§ **TASK PROMPT**
Lines containing the string "that" are to be counted; report the number and nothing more.

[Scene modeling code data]
+===+
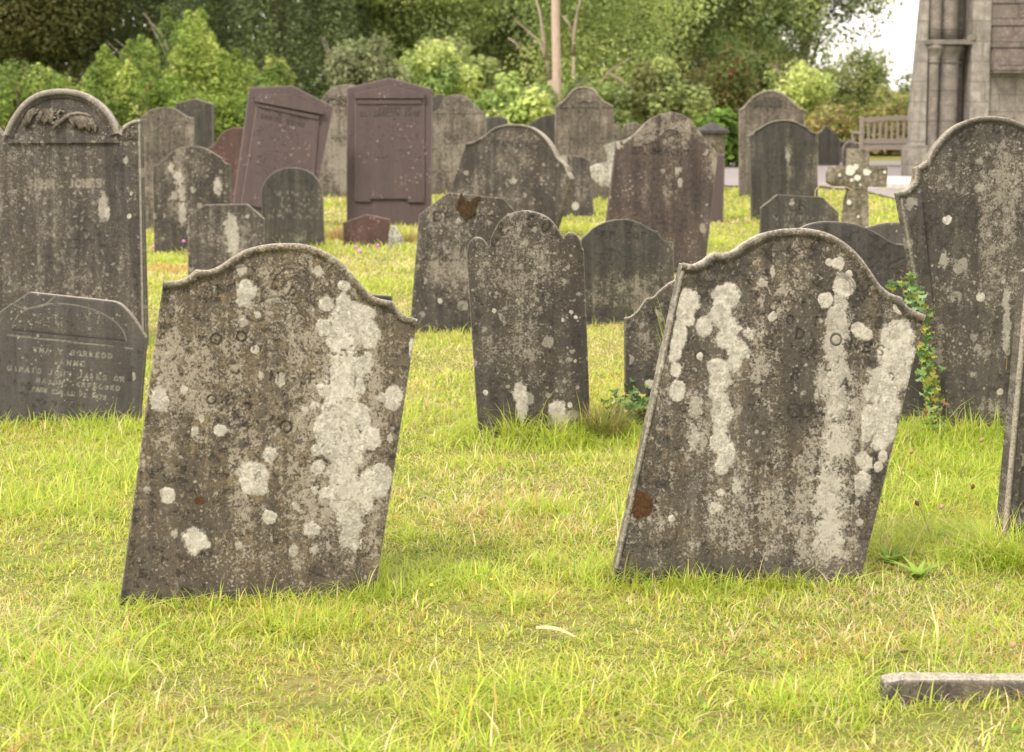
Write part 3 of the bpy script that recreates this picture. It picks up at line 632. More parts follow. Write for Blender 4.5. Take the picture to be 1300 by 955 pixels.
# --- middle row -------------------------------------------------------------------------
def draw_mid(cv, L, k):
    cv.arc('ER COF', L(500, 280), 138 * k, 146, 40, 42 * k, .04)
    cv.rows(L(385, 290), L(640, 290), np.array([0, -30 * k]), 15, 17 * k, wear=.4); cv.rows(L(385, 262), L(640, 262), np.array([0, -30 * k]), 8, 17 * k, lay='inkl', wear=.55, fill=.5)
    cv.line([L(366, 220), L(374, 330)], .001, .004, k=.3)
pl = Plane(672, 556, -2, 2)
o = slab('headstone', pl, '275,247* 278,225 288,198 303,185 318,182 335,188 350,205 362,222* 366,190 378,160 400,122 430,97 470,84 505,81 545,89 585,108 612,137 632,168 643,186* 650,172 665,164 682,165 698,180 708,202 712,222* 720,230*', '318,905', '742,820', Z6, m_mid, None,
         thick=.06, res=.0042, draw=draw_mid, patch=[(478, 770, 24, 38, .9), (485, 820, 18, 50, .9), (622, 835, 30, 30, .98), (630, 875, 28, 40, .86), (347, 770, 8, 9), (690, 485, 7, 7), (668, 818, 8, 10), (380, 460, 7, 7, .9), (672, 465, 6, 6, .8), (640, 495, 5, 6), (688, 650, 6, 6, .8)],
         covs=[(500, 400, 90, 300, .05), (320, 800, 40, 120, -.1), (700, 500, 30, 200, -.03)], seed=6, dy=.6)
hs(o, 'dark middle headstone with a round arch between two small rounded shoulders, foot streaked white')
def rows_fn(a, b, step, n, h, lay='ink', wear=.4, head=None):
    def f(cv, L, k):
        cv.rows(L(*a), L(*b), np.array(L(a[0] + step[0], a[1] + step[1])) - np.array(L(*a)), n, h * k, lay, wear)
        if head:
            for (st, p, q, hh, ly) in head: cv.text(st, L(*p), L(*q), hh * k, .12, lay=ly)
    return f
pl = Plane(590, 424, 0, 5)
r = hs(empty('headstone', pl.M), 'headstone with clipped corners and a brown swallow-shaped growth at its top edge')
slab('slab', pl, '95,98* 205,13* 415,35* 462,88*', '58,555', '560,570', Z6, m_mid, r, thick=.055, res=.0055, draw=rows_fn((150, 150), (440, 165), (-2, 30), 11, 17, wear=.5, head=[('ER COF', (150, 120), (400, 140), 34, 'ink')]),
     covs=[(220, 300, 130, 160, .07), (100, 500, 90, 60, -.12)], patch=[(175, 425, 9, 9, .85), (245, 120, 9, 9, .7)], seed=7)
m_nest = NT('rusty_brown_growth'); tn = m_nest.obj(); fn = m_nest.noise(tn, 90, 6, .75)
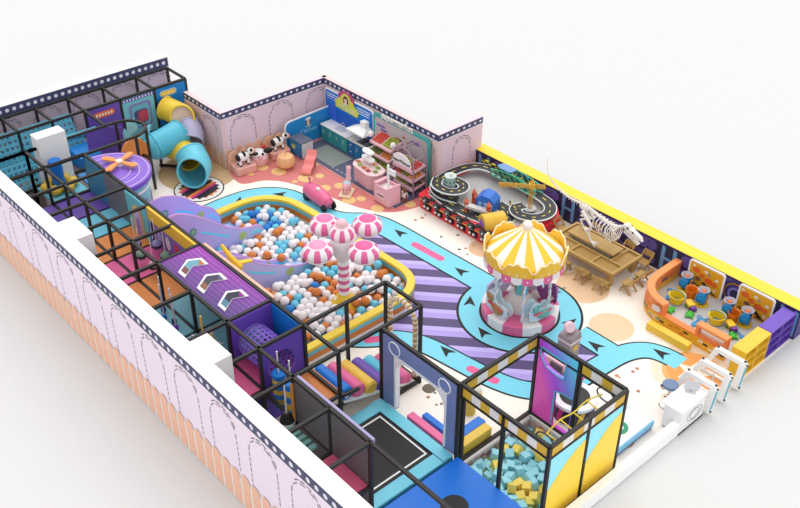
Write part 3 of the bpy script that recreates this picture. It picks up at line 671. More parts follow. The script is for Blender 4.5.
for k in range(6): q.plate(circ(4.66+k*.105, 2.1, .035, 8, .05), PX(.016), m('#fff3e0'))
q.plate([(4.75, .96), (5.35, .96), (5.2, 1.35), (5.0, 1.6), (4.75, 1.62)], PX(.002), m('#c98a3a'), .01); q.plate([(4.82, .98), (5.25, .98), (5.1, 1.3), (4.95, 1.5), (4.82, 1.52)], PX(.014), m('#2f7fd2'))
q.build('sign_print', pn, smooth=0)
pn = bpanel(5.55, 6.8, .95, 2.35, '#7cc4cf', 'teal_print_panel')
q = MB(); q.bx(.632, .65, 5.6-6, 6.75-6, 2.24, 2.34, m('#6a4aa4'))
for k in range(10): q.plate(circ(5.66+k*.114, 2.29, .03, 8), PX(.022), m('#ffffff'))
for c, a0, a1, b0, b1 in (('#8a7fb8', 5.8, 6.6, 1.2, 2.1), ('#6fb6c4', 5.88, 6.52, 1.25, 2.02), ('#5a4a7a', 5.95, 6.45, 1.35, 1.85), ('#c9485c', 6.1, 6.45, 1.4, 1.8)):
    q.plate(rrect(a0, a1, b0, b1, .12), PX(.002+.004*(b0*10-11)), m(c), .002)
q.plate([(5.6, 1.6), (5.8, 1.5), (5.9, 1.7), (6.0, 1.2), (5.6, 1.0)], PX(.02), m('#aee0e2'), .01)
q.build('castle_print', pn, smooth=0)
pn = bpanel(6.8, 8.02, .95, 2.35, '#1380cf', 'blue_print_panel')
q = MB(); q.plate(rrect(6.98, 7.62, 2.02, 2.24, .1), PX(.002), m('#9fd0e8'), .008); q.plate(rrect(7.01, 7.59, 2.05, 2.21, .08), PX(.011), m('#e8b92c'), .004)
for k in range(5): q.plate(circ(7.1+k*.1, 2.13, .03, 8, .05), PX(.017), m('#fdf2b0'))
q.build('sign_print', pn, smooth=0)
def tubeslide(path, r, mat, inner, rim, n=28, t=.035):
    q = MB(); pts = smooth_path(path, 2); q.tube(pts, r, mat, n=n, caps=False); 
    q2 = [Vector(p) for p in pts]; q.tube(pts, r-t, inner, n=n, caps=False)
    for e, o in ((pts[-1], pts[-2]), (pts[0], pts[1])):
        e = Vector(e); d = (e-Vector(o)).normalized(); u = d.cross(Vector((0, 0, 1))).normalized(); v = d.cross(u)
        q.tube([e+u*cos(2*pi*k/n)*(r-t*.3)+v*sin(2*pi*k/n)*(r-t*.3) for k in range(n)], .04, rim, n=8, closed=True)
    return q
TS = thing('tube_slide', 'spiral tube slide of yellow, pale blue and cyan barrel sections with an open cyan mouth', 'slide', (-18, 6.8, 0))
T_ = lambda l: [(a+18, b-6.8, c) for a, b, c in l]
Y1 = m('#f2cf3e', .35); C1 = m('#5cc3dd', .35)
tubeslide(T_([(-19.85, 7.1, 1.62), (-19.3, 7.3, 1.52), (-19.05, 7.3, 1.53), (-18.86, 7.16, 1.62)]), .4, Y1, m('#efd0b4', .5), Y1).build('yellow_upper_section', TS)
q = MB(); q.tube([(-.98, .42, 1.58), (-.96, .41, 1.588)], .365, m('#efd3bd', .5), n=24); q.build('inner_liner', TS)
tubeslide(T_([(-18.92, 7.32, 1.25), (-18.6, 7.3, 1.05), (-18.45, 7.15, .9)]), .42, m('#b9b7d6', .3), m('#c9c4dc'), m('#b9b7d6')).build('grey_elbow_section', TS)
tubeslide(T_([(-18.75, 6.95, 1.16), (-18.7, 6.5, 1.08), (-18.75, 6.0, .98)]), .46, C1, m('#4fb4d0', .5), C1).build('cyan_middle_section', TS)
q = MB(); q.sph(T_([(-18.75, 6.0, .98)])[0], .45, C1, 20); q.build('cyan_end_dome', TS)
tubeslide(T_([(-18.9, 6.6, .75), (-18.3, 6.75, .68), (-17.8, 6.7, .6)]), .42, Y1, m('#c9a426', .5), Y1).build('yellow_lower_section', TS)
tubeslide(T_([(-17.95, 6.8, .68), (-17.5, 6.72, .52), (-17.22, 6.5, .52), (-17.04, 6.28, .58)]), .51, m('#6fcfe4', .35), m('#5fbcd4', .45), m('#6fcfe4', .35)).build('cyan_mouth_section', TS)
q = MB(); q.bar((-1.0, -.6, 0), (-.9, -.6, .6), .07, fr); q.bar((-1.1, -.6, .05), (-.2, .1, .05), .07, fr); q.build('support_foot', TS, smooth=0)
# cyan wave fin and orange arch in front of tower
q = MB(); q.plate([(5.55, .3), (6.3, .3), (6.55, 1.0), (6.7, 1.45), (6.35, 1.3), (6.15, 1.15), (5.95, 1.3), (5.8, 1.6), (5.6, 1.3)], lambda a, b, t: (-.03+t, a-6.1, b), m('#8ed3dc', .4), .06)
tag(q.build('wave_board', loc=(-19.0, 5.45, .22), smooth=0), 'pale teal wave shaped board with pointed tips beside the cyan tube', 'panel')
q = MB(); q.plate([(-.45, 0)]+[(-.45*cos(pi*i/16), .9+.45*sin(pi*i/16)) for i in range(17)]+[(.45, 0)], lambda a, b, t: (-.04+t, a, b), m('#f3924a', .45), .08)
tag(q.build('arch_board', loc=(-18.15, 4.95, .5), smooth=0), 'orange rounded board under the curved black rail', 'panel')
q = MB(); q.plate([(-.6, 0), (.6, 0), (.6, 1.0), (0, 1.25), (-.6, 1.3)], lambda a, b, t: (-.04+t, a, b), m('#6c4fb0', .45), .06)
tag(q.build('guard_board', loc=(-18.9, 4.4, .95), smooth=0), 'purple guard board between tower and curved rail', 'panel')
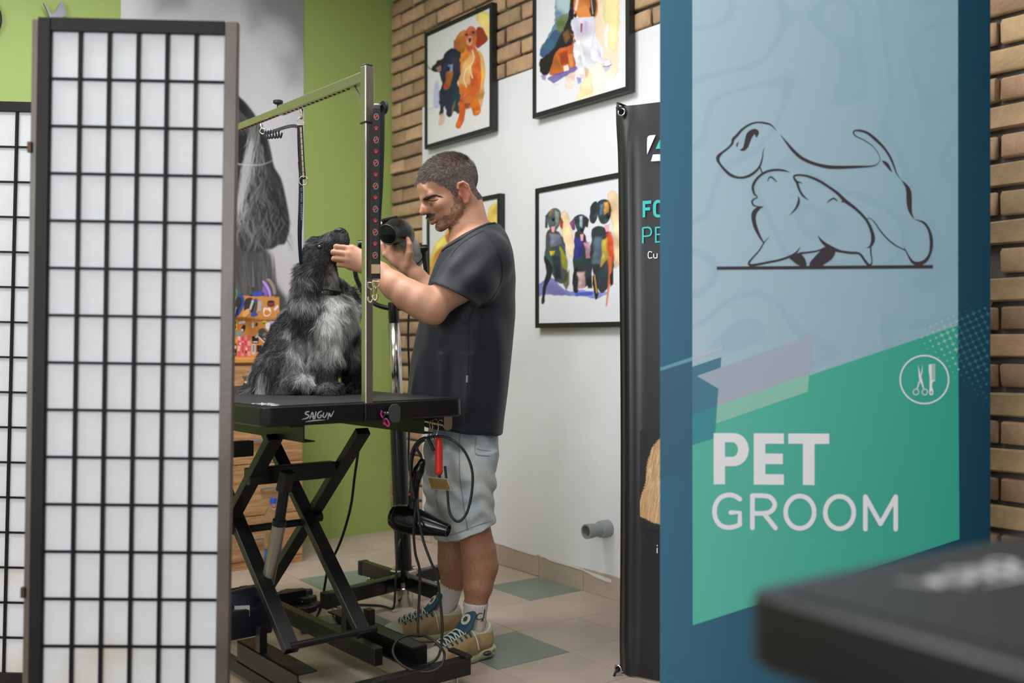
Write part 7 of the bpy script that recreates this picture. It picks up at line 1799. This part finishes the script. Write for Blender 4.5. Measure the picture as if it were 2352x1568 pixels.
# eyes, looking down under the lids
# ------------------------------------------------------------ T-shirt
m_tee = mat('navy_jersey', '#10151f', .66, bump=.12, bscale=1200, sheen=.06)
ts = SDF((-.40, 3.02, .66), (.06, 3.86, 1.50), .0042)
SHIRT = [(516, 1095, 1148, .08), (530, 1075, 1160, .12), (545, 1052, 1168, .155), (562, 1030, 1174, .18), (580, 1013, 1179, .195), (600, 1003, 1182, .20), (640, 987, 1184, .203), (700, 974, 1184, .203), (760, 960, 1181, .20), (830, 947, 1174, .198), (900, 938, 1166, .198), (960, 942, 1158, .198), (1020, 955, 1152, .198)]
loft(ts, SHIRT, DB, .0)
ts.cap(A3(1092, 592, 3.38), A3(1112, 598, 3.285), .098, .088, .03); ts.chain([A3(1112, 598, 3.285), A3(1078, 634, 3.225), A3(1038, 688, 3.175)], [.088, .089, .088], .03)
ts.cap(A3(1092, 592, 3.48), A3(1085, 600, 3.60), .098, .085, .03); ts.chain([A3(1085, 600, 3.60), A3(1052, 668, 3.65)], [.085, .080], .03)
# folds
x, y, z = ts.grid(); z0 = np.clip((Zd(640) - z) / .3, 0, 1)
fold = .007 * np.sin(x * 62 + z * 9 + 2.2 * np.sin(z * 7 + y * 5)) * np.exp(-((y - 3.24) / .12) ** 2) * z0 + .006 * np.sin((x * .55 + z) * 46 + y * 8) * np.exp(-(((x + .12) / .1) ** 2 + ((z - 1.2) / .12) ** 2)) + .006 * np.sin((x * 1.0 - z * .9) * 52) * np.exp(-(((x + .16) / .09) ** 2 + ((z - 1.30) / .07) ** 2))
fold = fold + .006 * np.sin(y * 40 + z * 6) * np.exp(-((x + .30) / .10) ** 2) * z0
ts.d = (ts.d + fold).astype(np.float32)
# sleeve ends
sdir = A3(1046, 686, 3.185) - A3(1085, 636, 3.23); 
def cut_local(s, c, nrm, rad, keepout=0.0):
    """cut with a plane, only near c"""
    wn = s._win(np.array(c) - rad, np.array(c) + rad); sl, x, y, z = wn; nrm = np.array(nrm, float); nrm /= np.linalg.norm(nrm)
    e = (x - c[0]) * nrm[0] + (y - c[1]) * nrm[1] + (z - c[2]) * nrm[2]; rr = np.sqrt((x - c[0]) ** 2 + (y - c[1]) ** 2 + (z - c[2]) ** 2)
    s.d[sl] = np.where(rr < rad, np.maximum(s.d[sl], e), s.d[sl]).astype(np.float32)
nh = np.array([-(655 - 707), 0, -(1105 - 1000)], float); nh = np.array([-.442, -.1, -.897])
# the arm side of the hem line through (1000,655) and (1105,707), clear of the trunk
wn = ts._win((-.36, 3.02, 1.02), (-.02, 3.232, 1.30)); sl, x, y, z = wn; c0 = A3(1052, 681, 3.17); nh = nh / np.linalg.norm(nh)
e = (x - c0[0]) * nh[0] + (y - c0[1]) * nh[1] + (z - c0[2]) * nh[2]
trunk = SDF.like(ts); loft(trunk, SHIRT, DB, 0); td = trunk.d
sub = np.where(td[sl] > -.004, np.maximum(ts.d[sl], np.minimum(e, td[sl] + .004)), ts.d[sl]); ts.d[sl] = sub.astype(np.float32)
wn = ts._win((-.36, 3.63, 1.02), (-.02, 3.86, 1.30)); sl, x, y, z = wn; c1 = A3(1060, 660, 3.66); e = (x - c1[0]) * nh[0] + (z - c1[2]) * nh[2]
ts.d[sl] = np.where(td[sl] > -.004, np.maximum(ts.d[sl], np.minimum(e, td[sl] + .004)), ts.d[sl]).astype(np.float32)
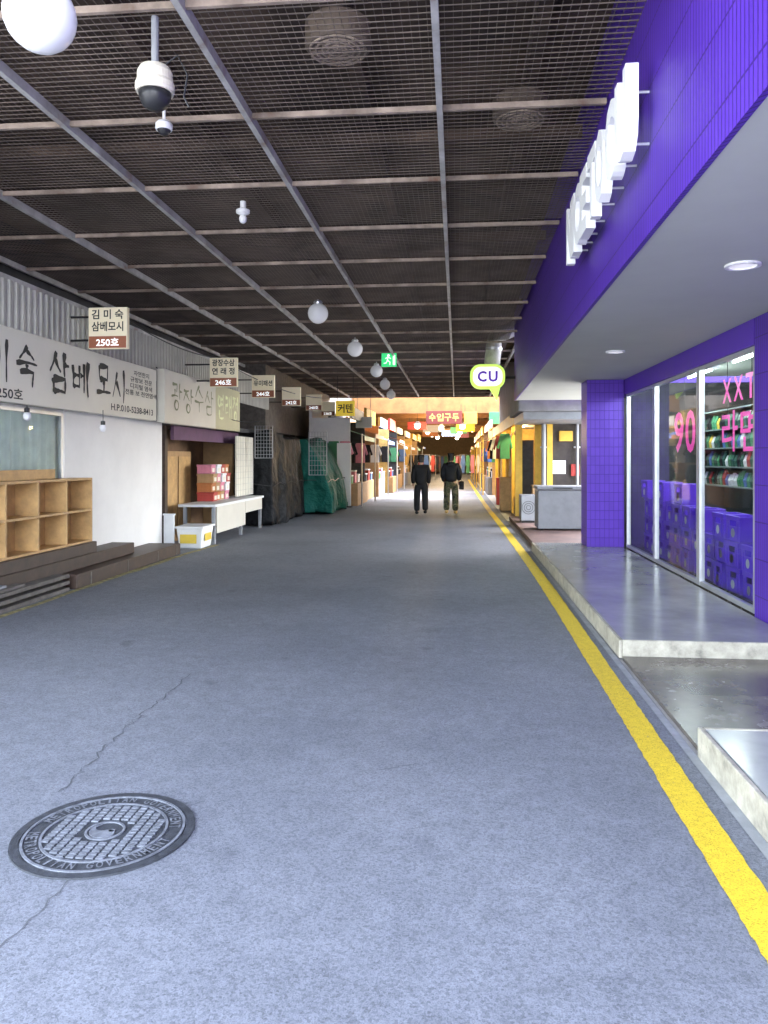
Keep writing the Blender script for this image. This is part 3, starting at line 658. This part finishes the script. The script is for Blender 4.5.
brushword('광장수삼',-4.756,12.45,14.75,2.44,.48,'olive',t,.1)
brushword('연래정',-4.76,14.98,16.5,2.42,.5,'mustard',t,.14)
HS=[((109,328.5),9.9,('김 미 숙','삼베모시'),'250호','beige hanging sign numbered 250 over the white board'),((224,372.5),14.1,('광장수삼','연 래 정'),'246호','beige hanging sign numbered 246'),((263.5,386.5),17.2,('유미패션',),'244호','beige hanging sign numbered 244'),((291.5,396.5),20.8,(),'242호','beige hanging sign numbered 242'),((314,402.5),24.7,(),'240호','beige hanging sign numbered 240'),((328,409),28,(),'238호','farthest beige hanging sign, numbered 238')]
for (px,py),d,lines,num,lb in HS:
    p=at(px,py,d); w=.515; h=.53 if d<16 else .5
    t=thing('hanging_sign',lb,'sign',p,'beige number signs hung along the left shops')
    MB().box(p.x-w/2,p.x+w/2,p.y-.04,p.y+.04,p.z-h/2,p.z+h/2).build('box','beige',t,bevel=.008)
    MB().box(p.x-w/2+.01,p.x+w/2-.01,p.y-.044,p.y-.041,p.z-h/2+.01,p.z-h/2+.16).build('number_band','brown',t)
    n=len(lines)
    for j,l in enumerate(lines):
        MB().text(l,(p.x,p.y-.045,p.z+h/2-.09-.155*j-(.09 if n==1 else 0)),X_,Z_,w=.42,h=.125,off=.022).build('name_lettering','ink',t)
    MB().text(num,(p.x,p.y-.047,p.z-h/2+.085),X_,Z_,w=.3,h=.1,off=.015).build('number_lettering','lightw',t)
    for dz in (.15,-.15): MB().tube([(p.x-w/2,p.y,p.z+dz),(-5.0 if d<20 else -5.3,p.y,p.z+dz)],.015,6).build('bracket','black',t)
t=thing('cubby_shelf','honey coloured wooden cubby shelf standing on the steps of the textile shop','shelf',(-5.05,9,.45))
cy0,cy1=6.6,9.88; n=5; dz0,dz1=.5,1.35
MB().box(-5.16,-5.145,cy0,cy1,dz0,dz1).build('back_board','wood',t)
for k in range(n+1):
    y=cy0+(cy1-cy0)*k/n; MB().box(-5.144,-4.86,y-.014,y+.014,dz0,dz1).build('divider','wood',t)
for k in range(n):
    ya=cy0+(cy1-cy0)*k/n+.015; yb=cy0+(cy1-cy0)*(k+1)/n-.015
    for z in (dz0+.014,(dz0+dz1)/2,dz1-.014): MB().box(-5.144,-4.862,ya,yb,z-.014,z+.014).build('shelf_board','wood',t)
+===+
§ **TASK RESPONSE**
3